Rezension

Ein tolles Debüt

Das letzte Polaroid - Nina Sahm

Das letzte Polaroid
von Nina Sahm

Bewertet mit 5 Sternen

Als 14-Jährige lernen sich Anna aus München und die Ungarin Kinga bei einem Urlaub am Balaton (Plattensee) kennen. Kinga ist praktisch nie ohne ihre Polaroidkamera anzutreffen. Schnell entwickelt sich eine Freundschaft zwischen den beiden so unterschiedlichen Mädchen. Während Kinga recht frühreif und lebenslustig ist, ist Anna eher zurückhaltend und kopflastig. Das Elternhaus der einen wirkt sehr herzlich, das der anderen kalt und steril. Obwohl Annas Eltern gegen diese Freundschaft sind, schreiben sich die Mädchen heimlich über Jahre hinweg.

Bis Kinga zehn Jahre später einen Unfall hat und im Koma liegt. Sofort fährt Anna nach Budapest, um bei ihrer Freundin zu sein. Doch es kommt ganz anders als erwartet. Während Kinga im Krankenhaus liegt, taucht Anna immer mehr in deren Leben ein. Nach und nach verändert sie sich. Die Freundschaft zu Kinga scheint zu bröckeln. War es überhaupt je eine Freundschaft?
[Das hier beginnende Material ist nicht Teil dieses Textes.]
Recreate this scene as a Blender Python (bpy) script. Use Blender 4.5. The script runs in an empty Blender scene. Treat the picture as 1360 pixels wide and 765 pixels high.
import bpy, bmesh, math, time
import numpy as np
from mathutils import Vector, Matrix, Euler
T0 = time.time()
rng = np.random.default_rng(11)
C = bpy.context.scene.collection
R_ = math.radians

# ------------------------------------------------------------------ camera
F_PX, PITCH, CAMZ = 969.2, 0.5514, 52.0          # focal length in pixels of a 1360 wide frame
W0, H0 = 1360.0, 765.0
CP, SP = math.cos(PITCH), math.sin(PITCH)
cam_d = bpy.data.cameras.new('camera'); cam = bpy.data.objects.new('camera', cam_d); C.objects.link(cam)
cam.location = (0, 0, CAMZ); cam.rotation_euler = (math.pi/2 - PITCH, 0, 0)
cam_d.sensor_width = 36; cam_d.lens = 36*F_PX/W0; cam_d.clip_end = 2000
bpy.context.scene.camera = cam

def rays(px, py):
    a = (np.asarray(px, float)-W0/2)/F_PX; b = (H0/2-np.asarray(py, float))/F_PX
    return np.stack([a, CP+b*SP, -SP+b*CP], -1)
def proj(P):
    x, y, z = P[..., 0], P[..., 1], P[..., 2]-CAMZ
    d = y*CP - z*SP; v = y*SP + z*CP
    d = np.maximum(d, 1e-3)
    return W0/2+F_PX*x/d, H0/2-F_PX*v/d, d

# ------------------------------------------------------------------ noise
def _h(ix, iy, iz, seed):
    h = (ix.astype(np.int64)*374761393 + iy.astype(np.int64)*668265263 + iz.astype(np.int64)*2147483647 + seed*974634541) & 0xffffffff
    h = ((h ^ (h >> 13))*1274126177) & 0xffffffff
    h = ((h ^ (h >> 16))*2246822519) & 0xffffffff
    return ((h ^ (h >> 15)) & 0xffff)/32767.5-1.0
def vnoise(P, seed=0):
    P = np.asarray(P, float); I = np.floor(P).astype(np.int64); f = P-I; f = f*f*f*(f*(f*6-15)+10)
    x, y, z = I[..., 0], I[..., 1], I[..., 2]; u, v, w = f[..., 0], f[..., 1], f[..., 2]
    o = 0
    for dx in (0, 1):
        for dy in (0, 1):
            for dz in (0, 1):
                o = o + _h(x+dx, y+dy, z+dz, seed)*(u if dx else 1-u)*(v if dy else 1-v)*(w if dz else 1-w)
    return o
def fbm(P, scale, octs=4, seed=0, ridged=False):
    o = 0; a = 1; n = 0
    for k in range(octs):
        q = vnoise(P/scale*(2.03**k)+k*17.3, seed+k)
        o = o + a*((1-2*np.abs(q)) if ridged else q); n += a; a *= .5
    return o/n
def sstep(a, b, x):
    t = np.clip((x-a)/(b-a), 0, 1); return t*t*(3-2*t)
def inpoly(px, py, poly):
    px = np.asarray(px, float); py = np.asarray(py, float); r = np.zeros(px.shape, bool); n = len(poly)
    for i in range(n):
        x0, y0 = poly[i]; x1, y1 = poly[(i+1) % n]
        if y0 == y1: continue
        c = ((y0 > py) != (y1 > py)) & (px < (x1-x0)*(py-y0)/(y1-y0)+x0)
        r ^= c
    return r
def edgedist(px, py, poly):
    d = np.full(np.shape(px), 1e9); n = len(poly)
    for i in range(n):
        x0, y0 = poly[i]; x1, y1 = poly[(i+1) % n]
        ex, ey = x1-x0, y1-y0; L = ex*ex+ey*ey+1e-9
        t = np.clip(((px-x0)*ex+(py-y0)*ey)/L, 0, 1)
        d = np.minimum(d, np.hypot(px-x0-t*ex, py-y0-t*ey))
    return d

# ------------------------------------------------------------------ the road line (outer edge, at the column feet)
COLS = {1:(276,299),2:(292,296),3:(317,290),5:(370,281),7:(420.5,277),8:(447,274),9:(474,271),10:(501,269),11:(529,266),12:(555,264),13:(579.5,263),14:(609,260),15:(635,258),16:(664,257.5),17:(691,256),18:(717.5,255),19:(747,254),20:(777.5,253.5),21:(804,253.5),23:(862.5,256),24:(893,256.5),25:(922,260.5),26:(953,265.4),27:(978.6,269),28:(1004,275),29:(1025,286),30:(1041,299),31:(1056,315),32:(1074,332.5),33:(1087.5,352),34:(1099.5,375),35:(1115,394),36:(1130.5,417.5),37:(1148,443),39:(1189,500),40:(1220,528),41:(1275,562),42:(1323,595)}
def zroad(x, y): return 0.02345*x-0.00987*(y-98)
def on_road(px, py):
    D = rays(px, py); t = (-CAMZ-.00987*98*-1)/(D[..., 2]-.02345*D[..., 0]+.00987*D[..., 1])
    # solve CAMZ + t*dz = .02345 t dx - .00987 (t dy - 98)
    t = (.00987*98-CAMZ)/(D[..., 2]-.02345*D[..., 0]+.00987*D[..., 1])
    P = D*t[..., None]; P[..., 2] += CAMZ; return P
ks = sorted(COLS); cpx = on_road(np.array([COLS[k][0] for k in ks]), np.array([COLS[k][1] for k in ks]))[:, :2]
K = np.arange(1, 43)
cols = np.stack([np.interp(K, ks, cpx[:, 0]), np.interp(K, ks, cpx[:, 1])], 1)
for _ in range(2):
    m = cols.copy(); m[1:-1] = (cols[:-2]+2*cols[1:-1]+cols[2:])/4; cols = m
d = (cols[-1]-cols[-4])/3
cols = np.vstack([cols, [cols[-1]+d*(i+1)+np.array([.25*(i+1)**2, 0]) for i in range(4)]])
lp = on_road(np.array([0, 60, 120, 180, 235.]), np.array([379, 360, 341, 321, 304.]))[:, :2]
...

Nina Sahm hat einen wirklich gelungenen Debütroman vorgelegt. Die Geschichte der beiden Mädchen, vor allem der Ich-Erzählerin Anna, nimmt den Leser mit, lässt ihn tief in das Leben und die seelischen Abgründe der Protagonisten eintauchen. Die Erzählung wechselt ständig zwischen der Gegenwart und der Erinnerung. Dabei ist auch viel zwischen den Zeilen zu lesen. Der Schreibstil ist leicht, aber nicht anspruchslos. Er vermittelt gut die Lebenslust oder Melancholie der jeweiligen Situation. Es gelingt der Autorin auch, die Atmosphäre von Budapest perfekt darzustellen. Immer wieder kommt im Hintergrund auch die Situation von Ungarn in der wirtschaftlichen und politischen Krise zur Sprache.

Sahm lässt dem Leser viel Freiraum für eigene Gedanken, Spekulationen und Interpretationen. Auch das Ende ist in gewisser Weise offen. Für mich war das absolut perfekt, eine andere Möglichkeit hätte ich mir gar nicht vorstellen können.